I was then shocked and spellbound by "Vesuvius from Portici". It was just as I had imagined it back in May '06 as I stood on the crumbled ruins of the forum at Pompeii and took pictures of the, now dormant volcano. The artist had seen smoke still rising from the cone in 1774, seven years after it had erupted again. I noticed the white-hot magma and compared it to the serenely white full moon in the lower left. I was awed at the tragic spectacle and yet delighted at the surreal composition of the landscape. It must've been just like that! (see Pliny the Younger's eye witness account in Gardner)

My wife called me over to feast on the rich portrait of "Boy with Peaches" Considered the best painter of children in France at the time, Drouais put life, transparency, humility and charm into his eyes. Peaches symbolize "truth" thus "out of the mouths of babes..." It was then I realized that "children" (all the ones I taught over the years)have been my muses. Oh, I've had some congress with "Calliope", "Terpsichore" and "Thalia" because I loved teaching the Arts, especially Performing Arts.

We then revisited the new Chinese Gardens which are partially done and the "Chrysanthemums of the Eastern Hedge". We would like to bring our new daughter-in-law to see these. She is my oldest son's new muse.

Yes, Cynthia Freeland, I believe the Huntington "standards" over the years have done the job for me and my family even when the kids were "Sick" and we were "Looking for the Mountain" (Smithsonian website) Bob!


At 8:08 AM, Blogger BOB! Your Life Preserver said...

Here are the website addresses of the comparable works of art from the Smithsonian's American Art Museum: "Vaquero"
"Looking for the Mountain"
"The Sick Child"
These are the "Director's Choices" and mine too. Bob!

At 9:25 AM, Blogger BOB! Your Life Preserver said...

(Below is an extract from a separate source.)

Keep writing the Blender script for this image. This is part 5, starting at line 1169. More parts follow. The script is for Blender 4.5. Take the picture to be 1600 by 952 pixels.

Here is some more interesting info. on "Diana/Artemis" She was a twin of "Apollo" the sun god, figures if she is the moon god. She was the goddess of the hunt and wild animals. She and her brother are the subjects of Polygnotos's Red Figure Krater Called "Niobid Painter" It depicts the massacre of the 12 (tribes)no children of Niobe. She made the mistake of boasting that she and her kids were better than Leto, Diana and Apollo's mother. Leto sent her twins to punish her for her "hubris" (arrogance). It is a first of interactive, w/ landscape and positions in 3/4 view. It was considered better than works of Euphronia and Euthymedes. Still learning from the Greeks. Bob!